When the topic moved on to fast food, the kids were not surprised to learn that fresh fruit and vegetables are probably healthier than what they admitted was their favorite American cuisine, McDonald’s.
“It’s like something magic that makes it taste good,” said Vargas, who came to New York from Honduras four years ago. That “magic,” Saphire explained, is really all the salt, fat, and sugar. He has developed a McDonald’s IQ test that most of his students, and many adults, fail.
“Sometimes, things are very deceiving there,” said Saphire. “You think your common sense tells you which has the most fat, and then you’re wrong.” One surprise: the deluxe warm cinnamon roll has more trans fat than a double quarter pounder with cheese.

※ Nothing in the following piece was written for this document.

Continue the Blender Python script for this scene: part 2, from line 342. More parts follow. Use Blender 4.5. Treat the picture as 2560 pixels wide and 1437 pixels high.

De La Rosa was very surprised by the sodium in ketchup, 110 mg per packet – a third of the salt in a large order of fries.
“I can’t live without ketchup,” she said. Last year, she used to go to McDonald’s with her friends every Friday after school, but this year, she’s already cut back to “sometimes.”
The point of the exercise, said Saphire, is not to scare the kids away from McDonald’s. “I’m not here to say, ‘Don’t go to McDonald’s,’ ” he said, “but I want them, when they are going to go, to get a sense of what they are eating.”
Saphire is an environmental scientist, not a nutritionist, but since he helped start the educational program six years ago, he’s become more knowledgeable and wants his students to know the difference between natural and processed foods. “It’s more like what does a reasonably intelligent person need to know to make an informed decision,” he said.
In addition to their lessons in nutrition, the students also sometimes get a bit of an English tutorial, covering forgotten and new words alike. In a recent week, words of the day were sausage, dilution, and bootleg. “It’s part of what I try to do also, build up certain vocabulary, whatever comes up,” said Saphire. In turn, the kids, he said, have inspired him to take a Spanish class.
When they have finally mastered the basics in food, the students plan to also offer a class for fellow students back at the high school and, maybe, other city schools.
“They don’t know what they are doing to themselves,” said Mota, “like the way that they eat, the type of food that they eat, so they are getting sick and stuff like that. So, we’re trying to tell them how to read the labels, so they know how many calories and how many teaspoons of sugar they are putting in their bodies.”
The students are also happy to expand their sphere of influence. “It’s not just helping in one place,” said Vasquez. “We are going to help many people.”
The program is also not only about food. After finding a broomstick and a tennis ball in one of the gardens, Saphire taught the kids an old American pastime, stickball. “We don’t have the tennis ball anymore,” said Vasquez, who immediately let out a laugh and confessed he was the one who lost it.
The internship coordinator at the Bronx International High School, Deo Persaud, said that it’s good for the kids to get out of the traditional classroom. “We are giving them the opportunity to develop job skills and also get a feel for the work environment before they graduate high school,” he said. The Bronx International High School, part of the Morris High School campus, serves approximately 360 students, many of whom will enter the workforce right after graduation, said Persaud.
All the students in the Learn It, Grow It, Eat It internship program said they plan to go to college, but not to study something food-related, they said — instead, they’ll look for something “money-related.”